Did Trump post a video on true social depicting the Obama’s as monkeys?
Executive summary
Donald Trump posted a one-minute video to his Truth Social account that, near its end, briefly depicts former President Barack Obama and former First Lady Michelle Obama with their faces superimposed on monkeys or apes, an image widely characterized as racist by multiple news outlets [1] [2] [3]. The clip appears for roughly a second toward the video’s close and drew immediate condemnation from Democrats and commentators while the White House offered contextual defenses calling the post part of an internet meme video [2] [4] [3].
1. What was posted: the core factual record
Reporting from major outlets consistently documents that the president shared a roughly one-minute post on Truth Social that included an AI-generated image placing the Obamas’ faces on ape bodies near the end of the clip — described as appearing for about one second and timed at roughly the 59-second mark by some accounts [1] [2] [4]. Multiple news organizations — including The New York Times, AFP-backed outlets, CTV News, Newsweek, Axios and others — report the same essential detail: the Obamas’ faces were briefly shown on monkey/ape bodies within that Truth Social video [1] [2] [5] [6] [3].
2. The content and provenance: AI imagery and election-conspiracy framing
The posted clip mixed election-conspiracy claims — repeating allegations about ballot-counting and Dominion that have been widely debunked in prior reporting — with hyper-realistic or AI-generated imagery, consistent with the president’s prior use of fabricated visuals on social platforms, including earlier deepfake-style posts of Obama and other Black political figures [7] [3] [8]. Outlets explicitly identify the monkey frames as AI-generated or digitally manipulated and place the image within a broader montage that sought to lampoon political opponents while advancing false election-related claims [7] [3].
3. Reaction: condemnation, political framing and platform fallout
Responses were swift and harsh from Democratic leaders, activists and commentators who called the image racist and “disgusting,” and at least one governor’s office publicly demanded Republicans denounce the post [2] [6] [1]. Social-media users and watchdog accounts flagged the post on X and other platforms, while some reports linked the specific Truth Social upload to service disruptions as users circulated screenshots and the clip [9] [10]. Coverage emphasizes the historical context that caricaturing Black people as apes has long served as racist propaganda, a point raised by outlets reporting on the incident [3].
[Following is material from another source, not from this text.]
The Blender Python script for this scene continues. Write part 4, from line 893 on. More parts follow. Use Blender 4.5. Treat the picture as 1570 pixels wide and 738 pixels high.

4. Official defense and the narrow dispute in coverage
The White House press office framed the clip as coming from an “internet meme video” that also depicted Trump as “King of the Jungle” and suggested criticism was “fake outrage,” a defense reported alongside the condemnations [3]. That explanation does not dispute the factual assertion that the Obamas’ faces were shown on ape bodies in the shared clip; it situates the image within a claimed satirical origin and provides the administration’s attempt to contextualize intent [3]. Independent reporting, however, uniformly documents the presence of the depiction itself, leaving the question of intent to political interpretation [1] [2].
5. Final assessment and limits of available reporting
Based on the contemporaneous, corroborating reporting across multiple reputable outlets, the plain factual answer is yes: Trump posted a Truth Social video that briefly depicted Barack and Michelle Obama with monkey/ape faces [1] [2] [3]. Reporting establishes the clip’s duration, placement in the video, its AI/manipulated character and the ensuing political fallout, but available sources do not — and have not — definitively established the president’s personal intent beyond the White House’s contextual defense, nor do they provide the original creator attribution for that specific AI image beyond labeling it as an internet meme or AI-generated content [3] [7]. Those gaps remain outside the scope of current reporting cited here.